Hayatı boyunca edindiği deneyimlerin onun motivasyon kaynağı olduğunu belirten Yılmaz, her uçuşta hayat kurtarmanın verdiği mutluluğun tarif edilemez bir duygu olduğunu dile getiriyor. “Uçmak bir tutku ama bir o kadar da sorumluluk. Her gün daha fazla şey öğrenmek ve bu alanda daha fazla kadının yer almasını sağlamak en büyük hedefim” diye ekliyor.
Air Ambulance Türkiye gibi ileri teknolojiyi kullanan sistemlerin, Türkiye'deki sağlık hizmetlerine önemli katkılarda bulunduğuna da dikkat çeken Yılmaz, “Yüksek irtifalarda yapılan eğitimler ve teknolojik yenilikler, hem pilotlar hem de sağlık ekipleri için çok önemli. Kendi gelişimim için bu fırsatları değerlendirmeye çalışıyorum. Gelecek nesiller için de en iyisini sağlamak adına sürekli çalışmalıyız” diyor.
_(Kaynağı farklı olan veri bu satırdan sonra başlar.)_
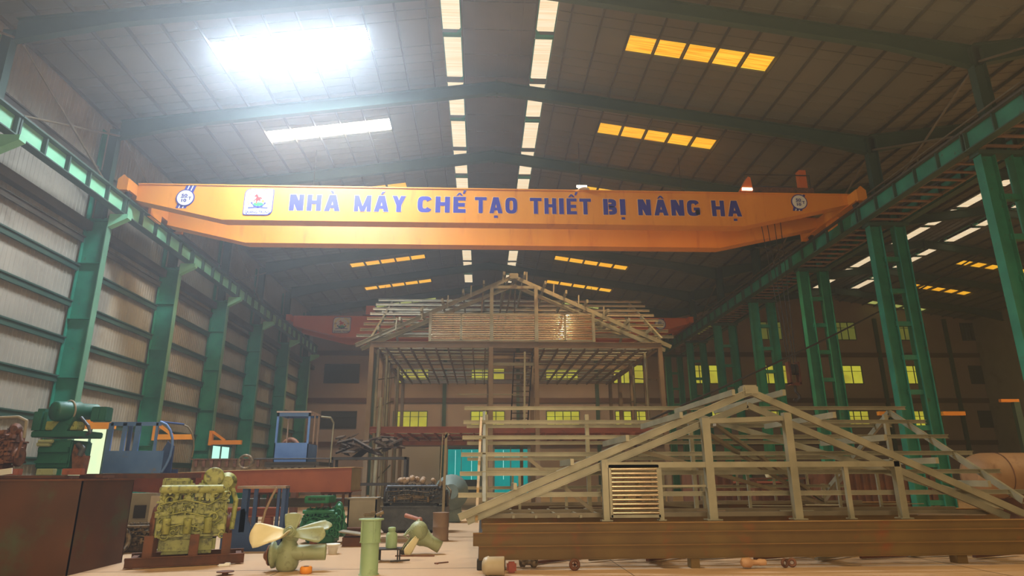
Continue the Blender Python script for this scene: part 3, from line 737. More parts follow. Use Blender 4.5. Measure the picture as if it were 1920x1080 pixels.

Ayşe Yılmaz, her gününü bu mücadele ile geçirirken, kendi hikayesinin bir başkası için ilham kaynağı olacağını bilmenin en büyük motivasyonu olduğunu vurguluyor. “Gökyüzü sınırsız. Çalışarak ve inanarak her şey mümkün” diyerek sözlerini sonlandırıyor. Yılmaz’ın hikayesi, yalnızca bir kadın pilotun başarı hikayesi değil; aynı zamanda tüm kadınların cesaretle sahiplenebileceği bir yaşam yolculuğunun da sembolü.